Set problem
Reproduce only the lines from the one containing "Write the bpy" through the one containing "COL = S.collection", exactly as written and with both ends included.

Scenes as source code
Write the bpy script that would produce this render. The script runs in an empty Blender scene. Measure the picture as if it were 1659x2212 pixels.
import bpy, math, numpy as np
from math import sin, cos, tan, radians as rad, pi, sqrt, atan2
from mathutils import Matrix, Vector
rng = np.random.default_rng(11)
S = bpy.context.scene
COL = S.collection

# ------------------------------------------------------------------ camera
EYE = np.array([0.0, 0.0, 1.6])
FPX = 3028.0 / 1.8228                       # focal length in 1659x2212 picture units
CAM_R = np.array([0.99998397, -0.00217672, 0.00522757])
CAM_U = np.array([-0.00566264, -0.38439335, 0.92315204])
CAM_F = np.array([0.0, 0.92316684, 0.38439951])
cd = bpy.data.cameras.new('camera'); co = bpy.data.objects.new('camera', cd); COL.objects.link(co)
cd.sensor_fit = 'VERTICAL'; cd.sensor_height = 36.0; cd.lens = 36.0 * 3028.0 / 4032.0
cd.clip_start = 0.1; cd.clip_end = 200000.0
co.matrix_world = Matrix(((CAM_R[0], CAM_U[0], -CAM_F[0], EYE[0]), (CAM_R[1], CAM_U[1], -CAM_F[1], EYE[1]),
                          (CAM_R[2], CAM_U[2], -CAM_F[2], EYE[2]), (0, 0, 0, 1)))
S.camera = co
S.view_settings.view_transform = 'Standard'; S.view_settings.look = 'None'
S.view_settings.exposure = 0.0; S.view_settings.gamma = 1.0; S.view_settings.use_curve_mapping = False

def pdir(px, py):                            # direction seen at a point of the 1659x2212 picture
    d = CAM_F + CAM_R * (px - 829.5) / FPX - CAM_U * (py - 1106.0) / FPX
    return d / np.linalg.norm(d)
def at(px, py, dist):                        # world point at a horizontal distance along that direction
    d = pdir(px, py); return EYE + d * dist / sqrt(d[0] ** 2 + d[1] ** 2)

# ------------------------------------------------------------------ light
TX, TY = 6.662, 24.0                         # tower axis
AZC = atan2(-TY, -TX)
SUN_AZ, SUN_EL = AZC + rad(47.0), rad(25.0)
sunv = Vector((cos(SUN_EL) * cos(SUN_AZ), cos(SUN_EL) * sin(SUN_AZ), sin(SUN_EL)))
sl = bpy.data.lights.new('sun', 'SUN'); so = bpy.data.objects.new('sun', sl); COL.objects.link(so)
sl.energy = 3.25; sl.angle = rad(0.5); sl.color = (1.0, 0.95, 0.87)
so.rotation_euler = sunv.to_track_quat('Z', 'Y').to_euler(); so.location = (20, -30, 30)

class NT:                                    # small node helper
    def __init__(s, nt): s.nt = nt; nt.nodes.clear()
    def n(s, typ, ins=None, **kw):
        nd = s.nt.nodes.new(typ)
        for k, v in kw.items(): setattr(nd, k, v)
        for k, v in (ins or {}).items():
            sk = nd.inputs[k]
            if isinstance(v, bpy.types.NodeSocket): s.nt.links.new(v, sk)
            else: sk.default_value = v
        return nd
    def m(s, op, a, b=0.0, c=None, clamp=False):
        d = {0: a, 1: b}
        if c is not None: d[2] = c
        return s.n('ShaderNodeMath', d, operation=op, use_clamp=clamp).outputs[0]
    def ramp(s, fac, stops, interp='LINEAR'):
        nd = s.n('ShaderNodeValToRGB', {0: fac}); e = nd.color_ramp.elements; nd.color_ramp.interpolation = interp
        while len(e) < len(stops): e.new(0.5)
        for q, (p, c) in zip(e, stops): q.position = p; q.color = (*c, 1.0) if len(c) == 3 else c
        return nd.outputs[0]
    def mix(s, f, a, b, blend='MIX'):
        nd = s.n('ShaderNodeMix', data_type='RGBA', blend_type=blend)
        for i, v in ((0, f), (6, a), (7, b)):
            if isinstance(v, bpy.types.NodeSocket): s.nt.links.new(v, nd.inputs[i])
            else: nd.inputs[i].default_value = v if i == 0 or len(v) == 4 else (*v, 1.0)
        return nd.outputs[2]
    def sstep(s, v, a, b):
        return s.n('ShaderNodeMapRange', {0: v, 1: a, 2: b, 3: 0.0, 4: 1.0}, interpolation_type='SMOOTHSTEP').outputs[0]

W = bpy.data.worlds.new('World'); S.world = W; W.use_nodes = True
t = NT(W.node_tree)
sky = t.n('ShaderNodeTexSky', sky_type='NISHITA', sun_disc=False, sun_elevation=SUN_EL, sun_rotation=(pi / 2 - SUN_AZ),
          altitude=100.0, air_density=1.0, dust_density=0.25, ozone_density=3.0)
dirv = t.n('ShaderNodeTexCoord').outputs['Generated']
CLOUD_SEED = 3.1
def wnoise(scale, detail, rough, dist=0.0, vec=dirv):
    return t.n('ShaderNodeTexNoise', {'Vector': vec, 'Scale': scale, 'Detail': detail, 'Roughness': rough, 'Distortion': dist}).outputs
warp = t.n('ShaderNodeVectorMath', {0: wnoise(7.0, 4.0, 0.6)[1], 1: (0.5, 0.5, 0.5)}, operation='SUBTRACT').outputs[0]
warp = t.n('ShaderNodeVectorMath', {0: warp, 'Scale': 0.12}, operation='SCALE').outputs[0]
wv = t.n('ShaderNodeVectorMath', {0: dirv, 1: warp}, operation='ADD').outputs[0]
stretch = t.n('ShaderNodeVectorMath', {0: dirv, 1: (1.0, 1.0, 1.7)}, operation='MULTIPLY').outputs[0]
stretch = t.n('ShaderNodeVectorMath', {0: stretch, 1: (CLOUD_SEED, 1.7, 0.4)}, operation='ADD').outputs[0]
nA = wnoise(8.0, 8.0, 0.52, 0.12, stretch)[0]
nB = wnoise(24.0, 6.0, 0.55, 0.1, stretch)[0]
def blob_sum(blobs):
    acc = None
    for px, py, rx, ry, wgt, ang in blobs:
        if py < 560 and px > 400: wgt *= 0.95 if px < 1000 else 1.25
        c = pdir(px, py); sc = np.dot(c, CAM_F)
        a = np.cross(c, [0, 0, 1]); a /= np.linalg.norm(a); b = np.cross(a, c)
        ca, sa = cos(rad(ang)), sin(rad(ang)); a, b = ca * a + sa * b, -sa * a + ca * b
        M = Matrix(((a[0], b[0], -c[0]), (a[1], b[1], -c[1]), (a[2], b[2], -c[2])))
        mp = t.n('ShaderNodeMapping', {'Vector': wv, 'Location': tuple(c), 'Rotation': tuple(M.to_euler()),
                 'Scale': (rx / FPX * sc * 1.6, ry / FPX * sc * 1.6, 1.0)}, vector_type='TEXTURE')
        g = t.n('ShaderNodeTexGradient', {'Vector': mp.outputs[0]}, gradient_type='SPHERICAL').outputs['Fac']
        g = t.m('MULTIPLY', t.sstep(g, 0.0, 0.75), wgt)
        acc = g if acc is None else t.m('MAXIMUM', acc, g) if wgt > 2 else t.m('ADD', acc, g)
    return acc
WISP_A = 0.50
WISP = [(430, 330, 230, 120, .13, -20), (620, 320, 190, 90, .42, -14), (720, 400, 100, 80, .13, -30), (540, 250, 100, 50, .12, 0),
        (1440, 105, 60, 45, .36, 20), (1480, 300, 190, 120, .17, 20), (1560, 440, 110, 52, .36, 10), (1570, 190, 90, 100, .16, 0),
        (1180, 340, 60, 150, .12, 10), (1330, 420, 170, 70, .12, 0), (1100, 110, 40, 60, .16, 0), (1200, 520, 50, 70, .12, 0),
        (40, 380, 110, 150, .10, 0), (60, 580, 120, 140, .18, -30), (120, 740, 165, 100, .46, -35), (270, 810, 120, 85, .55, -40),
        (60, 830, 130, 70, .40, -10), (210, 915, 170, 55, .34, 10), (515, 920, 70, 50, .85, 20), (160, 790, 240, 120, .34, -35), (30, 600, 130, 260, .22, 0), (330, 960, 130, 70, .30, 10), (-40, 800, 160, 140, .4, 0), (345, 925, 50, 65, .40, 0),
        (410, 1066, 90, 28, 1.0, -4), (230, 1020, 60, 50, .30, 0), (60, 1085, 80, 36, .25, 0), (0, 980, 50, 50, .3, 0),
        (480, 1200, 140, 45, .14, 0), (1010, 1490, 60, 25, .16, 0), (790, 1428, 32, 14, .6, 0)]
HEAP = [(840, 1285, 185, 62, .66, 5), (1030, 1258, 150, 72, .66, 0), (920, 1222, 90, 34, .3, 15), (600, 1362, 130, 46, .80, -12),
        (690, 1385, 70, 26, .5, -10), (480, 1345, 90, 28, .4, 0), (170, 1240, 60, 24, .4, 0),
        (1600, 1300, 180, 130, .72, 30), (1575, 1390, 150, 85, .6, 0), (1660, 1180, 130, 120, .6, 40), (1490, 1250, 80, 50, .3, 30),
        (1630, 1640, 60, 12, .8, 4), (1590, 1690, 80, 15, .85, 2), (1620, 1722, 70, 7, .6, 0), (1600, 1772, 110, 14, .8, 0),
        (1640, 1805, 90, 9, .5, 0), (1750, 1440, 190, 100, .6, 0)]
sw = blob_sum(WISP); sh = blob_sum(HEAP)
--
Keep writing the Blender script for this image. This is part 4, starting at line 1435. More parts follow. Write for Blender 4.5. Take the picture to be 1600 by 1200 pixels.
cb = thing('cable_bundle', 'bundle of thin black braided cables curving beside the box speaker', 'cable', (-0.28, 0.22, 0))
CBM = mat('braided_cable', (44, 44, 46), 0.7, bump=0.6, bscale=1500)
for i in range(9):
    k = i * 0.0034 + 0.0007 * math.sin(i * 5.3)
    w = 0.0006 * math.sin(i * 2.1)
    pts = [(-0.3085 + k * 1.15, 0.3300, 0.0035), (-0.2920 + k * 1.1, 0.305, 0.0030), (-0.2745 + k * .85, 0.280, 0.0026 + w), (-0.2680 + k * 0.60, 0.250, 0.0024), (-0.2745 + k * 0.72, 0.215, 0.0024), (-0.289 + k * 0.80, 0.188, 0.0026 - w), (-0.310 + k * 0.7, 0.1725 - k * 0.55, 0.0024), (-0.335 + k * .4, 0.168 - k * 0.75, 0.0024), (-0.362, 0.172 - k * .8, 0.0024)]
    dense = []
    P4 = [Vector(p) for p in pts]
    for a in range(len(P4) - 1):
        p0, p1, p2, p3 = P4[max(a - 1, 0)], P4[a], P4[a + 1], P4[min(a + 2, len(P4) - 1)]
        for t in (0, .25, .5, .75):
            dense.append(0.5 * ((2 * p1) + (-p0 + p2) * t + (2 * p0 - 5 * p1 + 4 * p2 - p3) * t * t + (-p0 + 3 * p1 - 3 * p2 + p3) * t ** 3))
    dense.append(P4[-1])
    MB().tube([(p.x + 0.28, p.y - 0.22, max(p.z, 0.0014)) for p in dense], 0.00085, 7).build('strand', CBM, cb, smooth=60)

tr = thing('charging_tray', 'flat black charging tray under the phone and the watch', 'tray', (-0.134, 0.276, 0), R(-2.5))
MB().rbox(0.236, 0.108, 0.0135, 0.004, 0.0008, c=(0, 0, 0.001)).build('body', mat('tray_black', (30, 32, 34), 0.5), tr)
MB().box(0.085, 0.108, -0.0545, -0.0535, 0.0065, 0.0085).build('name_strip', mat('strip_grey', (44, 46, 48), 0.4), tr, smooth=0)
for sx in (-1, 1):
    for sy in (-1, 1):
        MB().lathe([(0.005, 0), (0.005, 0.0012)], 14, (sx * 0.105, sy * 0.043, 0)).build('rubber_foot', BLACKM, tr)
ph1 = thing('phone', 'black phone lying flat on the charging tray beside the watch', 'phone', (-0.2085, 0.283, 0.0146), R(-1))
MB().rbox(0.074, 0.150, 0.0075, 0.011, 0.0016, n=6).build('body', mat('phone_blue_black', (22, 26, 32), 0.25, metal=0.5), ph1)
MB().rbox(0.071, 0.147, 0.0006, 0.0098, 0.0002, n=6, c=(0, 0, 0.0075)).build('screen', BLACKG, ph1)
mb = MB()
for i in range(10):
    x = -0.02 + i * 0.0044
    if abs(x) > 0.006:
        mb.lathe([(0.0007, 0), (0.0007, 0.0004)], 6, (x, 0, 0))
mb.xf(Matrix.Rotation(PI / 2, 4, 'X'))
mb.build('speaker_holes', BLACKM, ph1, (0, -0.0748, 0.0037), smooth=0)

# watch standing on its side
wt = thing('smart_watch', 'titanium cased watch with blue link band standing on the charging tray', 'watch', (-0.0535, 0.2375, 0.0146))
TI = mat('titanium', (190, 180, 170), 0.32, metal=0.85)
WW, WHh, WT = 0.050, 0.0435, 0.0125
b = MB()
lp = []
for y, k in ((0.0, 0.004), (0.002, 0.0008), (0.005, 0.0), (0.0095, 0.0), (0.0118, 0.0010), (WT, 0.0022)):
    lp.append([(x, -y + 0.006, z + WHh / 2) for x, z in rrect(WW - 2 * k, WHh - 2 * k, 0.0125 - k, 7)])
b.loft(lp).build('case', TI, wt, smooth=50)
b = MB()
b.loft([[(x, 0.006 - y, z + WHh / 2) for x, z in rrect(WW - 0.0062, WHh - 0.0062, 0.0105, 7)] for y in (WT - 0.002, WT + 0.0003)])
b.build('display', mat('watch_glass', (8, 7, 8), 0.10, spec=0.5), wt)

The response
Write the bpy script that would produce this render. The script runs in an empty Blender scene. Measure the picture as if it were 1659x2212 pixels.
import bpy, math, numpy as np
from math import sin, cos, tan, radians as rad, pi, sqrt, atan2
from mathutils import Matrix, Vector
rng = np.random.default_rng(11)
S = bpy.context.scene
COL = S.collection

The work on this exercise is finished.